Quote every line from the top of the listing down to and including the line that contains "mb.build('boardwalk',[M_deck,M_rail,M_red,M_moss])".
________
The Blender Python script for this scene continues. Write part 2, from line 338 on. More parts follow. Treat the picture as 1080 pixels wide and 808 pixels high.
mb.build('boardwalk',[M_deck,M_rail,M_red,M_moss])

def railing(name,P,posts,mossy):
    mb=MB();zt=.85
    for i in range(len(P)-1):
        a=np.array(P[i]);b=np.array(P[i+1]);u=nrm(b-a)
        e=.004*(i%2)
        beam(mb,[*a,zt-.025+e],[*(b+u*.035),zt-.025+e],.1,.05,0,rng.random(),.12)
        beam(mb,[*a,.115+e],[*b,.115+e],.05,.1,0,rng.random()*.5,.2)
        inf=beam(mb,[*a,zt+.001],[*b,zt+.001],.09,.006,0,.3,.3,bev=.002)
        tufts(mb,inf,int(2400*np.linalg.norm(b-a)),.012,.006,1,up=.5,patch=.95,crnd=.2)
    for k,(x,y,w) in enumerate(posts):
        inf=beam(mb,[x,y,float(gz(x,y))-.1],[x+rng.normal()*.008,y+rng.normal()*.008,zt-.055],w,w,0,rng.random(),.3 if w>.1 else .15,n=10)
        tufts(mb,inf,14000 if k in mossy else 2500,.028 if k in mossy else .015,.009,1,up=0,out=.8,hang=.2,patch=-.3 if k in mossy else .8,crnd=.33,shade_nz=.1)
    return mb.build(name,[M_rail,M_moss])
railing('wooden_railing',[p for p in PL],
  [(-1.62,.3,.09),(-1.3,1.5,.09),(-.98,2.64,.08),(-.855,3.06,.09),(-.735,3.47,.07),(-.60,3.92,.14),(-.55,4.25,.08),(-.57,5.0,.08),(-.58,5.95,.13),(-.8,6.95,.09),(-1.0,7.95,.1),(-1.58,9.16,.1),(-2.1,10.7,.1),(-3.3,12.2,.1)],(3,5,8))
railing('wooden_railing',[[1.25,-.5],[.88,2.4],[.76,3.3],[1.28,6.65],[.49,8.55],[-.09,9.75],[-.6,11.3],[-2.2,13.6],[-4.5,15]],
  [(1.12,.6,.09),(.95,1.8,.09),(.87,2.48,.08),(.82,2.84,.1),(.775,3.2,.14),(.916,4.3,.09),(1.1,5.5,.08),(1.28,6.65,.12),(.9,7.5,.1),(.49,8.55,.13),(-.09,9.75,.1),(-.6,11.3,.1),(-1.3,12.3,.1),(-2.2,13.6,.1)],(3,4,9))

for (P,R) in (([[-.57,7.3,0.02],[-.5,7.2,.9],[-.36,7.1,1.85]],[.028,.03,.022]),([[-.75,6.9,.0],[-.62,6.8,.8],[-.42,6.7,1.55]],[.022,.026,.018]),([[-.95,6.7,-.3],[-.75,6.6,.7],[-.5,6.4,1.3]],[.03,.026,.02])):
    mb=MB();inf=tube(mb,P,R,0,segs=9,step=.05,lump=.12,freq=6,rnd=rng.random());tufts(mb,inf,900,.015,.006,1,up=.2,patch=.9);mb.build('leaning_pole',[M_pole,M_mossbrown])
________
■ **RESPONSE FOR THIS EXERCISE**:
The Blender Python script for this scene continues. Write part 2, from line 338 on. More parts follow. Treat the picture as 1080 pixels wide and 808 pixels high.
mb.build('boardwalk',[M_deck,M_rail,M_red,M_moss])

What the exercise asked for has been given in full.